Arizona election audit has no set deadline for completion, liaison says
May 3, 2021, 11:27 AM | Updated: 11:33 am
(Photo by Courtney Pedroza/Getty Images)
PHOENIX – The ongoing hand recount of nearly 2.1 million ballots from the November 2020 Maricopa County election has no hard deadline for completion but might have to pause for about a week later this month, according to the liaison between the Arizona Senate and the contracted auditors.
“There’s nothing magical about May 14,” Ken Bennett, former Arizona Secretary of State, told KTAR News 92.3 FM’s The Mike Broomhead Show on Monday.
“We always knew that there was a possibility that we might have to step aside for five days.”
Bennett said an estimated 150,00-175,000 out of 2,089,563 ballots had been tallied so far during the audit ordered by the Republican-led state Senate, but he expected the pace to pick up.
He said the number of counting tables on the Arizona Veterans Memorial Coliseum floor increased to 46 on Monday, more than doubling the 20 from Thursday.
“They’re ramping up the personnel needed,” he said. “They’re hiring temporarily around Maricopa County to staff those up.”
Initial reports said the original home of the Phoenix Suns was booked for the Cyber Ninjas-led audit for a four-week period through May 14. But Bennett said the count could go longer, if necessary, after an expected hiatus.
Bennett said the Arizona Exposition & State Fair, which operates the Coliseum, made the auditors aware that the building was already booked for a series of Phoenix Union High School District graduation ceremonies over several days this month.
“So we always knew that if we weren’t completed by May 14, we could step … aside, move everything off the floor for four or five days, keep it secure under guarded 24/7 security,” he said.
Fair officials are giving the audit, which includes an inspection of tabulation equipment as well as the full hand recount, “as much time as we need” after the graduation break, Bennett said.
The recount has been contentious. Cyber Ninjas initially refused to release its policies and procedures for hand-tallying the ballots in Maricopa County, where President Joe Biden defeated former President Donald Trump.
Counting started on April 23, after the state Democratic Party won a court order requiring the company to follow the law on ballot and voter secrecy and to file its policies with the court. Those policies were released Thursday, and by Friday criticism was piling up.
For example, the policies allow counters to accept a large enough error rate to perhaps show Trump won the state. But such an outcome would not change the outcome of the election because the results were certified months ago in the state and Congress.
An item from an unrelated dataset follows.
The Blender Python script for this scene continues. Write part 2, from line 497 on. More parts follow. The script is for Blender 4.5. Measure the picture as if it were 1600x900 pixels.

If a miscount is determined, it could, however, boost the unsupported argument of Trump and his backers that election fraud and malfeasance lost him the White House.
Florida-based Cyber Ninjas did not initially allow journalists into the Coliseum. After several days, the media was allowed in but only in limited numbers under a pooling deal worked out by media attorneys.
In March, the county released the results of two new audits of their equipment that showed no malicious software or incorrect counting equipment and that none of the computers or equipment were connected to the internet.
State law normally would not allow the full recount, but the Senate won a court fight to access ballots and do its own review as part of its constitutional duty to write elections laws.
The Associated Press contributed to this report.